Whether Google Can Legally Copy Millions of Books Is Still in Question
With 20 million books already scanned, Google continues scanning books daily. In The Authors Guild, Inc. et al. v. Google, now before the U.S. Court of Appeals, Second Circuit, writers say this is illegal, since those who hold the rights to the books haven’t given permission. Whether the publishers’ settlement with Google will affect the lawsuit is unclear.
We are concerned that this new, secret agreement will give Google erstwhile permission to ramp up its illegal scanning. Even for those books to which publishers can legitimately license e-book rights, many questions remain. The secrecy of the deal lends itself to abuses.
ASJA, NWU, and SFWA urge Google, the AAP, and the publisher litigants to do the right thing: disclose the complete terms of this settlement immediately. If the parties won’t do so voluntarily, the Department of Justice needs to use its authority to investigate this agreement.
Some more very bad news for authors. The Hathi Trust has been amassing all the Google scans to distribute among all the members of this large library consortium and thence to the public. They were sued, and the Hathi Trust won. See http://www.laboratorium.net.
Frustrating at best. Do no evil, right?
Also see this:
http://www.theregister.co.uk/2012/10/08/eu_orphan_works/?utm_source=Plagiari%20sm+Today+Newsletter&utm_campaign=3ae9d47520-RSS_EMAIL_CAMPAIGN&utm_medium=em%20ail
Note that although Google's PR announced that they are concerned about so-called orphan works, they scanned enormous numbers of in-print books with locatable authors and publishers. These entities may do much the same thing, and in fact Google has given money to various European scanning projects.
Also note that if the owner of the work cannot be identified (and I am not at all confident searches would be truly diligent), that owner could easily be American.
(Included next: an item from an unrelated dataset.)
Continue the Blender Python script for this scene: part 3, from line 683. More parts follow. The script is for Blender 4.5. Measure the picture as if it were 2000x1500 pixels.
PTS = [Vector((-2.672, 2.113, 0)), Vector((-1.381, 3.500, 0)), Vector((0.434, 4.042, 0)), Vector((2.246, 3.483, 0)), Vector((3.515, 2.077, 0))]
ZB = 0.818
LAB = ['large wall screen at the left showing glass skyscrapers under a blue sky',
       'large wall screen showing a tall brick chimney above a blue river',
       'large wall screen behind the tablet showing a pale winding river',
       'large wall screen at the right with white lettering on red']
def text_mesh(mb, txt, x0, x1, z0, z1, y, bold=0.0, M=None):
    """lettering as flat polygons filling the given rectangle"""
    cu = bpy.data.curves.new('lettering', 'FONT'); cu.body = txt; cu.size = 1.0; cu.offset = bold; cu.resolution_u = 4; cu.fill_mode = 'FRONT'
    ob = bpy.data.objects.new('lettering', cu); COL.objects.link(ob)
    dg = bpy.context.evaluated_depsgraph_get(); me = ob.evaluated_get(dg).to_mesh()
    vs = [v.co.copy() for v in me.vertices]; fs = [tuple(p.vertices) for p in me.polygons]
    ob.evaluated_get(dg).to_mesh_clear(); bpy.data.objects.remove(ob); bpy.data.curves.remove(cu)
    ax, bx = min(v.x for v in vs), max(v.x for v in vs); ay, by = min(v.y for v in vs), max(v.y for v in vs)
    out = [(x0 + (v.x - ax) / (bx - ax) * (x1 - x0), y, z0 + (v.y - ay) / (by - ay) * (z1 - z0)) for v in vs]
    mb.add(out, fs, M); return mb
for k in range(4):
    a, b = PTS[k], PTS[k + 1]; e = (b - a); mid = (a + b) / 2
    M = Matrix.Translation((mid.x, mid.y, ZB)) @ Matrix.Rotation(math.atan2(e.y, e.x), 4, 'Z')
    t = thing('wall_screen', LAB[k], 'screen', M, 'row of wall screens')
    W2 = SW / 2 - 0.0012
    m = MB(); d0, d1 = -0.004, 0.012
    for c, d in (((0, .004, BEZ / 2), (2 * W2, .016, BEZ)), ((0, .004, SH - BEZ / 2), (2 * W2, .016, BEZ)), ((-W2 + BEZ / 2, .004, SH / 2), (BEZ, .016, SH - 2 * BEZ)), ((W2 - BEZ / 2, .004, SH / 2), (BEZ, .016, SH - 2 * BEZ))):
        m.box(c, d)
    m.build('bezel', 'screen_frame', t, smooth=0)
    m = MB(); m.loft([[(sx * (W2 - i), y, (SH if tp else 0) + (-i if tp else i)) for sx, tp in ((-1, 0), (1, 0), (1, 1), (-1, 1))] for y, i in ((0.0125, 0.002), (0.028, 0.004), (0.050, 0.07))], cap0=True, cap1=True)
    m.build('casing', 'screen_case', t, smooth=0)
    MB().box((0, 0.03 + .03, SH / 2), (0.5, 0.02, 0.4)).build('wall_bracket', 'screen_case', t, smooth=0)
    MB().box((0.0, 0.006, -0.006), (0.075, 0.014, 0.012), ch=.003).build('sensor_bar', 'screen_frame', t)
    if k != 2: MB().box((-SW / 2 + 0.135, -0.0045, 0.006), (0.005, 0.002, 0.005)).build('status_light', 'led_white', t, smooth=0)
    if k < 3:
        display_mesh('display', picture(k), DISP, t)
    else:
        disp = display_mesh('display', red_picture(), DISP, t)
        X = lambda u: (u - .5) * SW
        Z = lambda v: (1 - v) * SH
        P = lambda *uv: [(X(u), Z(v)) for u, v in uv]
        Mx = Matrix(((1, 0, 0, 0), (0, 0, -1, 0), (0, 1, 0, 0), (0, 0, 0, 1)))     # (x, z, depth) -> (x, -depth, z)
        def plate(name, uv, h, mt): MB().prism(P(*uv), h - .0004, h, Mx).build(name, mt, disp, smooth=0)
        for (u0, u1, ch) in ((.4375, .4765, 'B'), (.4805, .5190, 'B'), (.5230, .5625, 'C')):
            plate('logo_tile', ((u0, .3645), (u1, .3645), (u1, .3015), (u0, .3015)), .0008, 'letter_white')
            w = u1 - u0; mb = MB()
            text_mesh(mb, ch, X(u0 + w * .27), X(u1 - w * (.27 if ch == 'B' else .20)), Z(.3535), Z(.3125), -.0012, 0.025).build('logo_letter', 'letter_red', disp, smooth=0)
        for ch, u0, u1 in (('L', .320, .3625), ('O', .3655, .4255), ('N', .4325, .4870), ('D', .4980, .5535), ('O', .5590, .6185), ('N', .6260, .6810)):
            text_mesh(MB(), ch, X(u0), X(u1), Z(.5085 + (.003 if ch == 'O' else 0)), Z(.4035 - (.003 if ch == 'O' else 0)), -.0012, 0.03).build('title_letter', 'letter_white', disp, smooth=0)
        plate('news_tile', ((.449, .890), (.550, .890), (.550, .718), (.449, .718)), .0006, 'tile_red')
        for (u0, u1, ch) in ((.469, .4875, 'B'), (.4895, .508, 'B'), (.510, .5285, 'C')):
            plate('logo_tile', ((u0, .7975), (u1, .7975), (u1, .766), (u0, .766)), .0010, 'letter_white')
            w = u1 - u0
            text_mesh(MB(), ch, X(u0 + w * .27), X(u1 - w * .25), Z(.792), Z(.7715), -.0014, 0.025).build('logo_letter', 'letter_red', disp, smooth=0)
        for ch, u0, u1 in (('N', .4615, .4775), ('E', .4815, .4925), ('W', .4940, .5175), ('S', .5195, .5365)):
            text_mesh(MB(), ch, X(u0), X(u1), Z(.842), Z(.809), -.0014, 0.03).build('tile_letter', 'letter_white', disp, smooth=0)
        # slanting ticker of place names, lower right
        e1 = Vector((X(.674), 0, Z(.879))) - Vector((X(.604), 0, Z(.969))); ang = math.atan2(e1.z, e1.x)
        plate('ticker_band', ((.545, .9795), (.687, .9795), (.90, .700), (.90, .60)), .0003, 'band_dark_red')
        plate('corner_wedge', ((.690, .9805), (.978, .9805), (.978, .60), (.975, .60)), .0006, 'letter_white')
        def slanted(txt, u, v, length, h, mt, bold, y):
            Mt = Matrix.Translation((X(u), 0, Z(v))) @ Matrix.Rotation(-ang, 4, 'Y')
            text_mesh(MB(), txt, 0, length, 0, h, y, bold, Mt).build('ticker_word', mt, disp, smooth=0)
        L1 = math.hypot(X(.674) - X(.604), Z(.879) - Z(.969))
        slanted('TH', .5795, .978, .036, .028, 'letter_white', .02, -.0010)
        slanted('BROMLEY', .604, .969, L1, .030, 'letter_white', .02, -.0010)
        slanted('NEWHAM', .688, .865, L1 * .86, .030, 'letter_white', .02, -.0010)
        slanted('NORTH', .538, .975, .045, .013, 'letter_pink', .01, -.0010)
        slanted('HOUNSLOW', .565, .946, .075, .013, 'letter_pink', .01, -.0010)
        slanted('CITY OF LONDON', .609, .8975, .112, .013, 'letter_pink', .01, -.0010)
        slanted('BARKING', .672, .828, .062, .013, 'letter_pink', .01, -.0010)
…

And, ALSO note that free giveaways of your work by nonprofit entities are likely to considerably undercut your paid sales. They are not in your interest.
I see this declaration as a solid piece of reporting and don't see any reason why the court would not act on our behalf – other than the fact that the courts are in collusion with the publishers and Google – and are accepting BRIBES If that statement puts me at risk for litigation, then so be it. I welcome the courts to prove otherwise.
Morgen Marshall
Knoxville, TN
I see no scenario where authors win anything. The major players will slice up the entire pie for themselves. Authors may see a few pennies in trickle down.
Google is big enough to steal nearly every book ever written and the big publishers will let them do it in exchange for a piece of the action.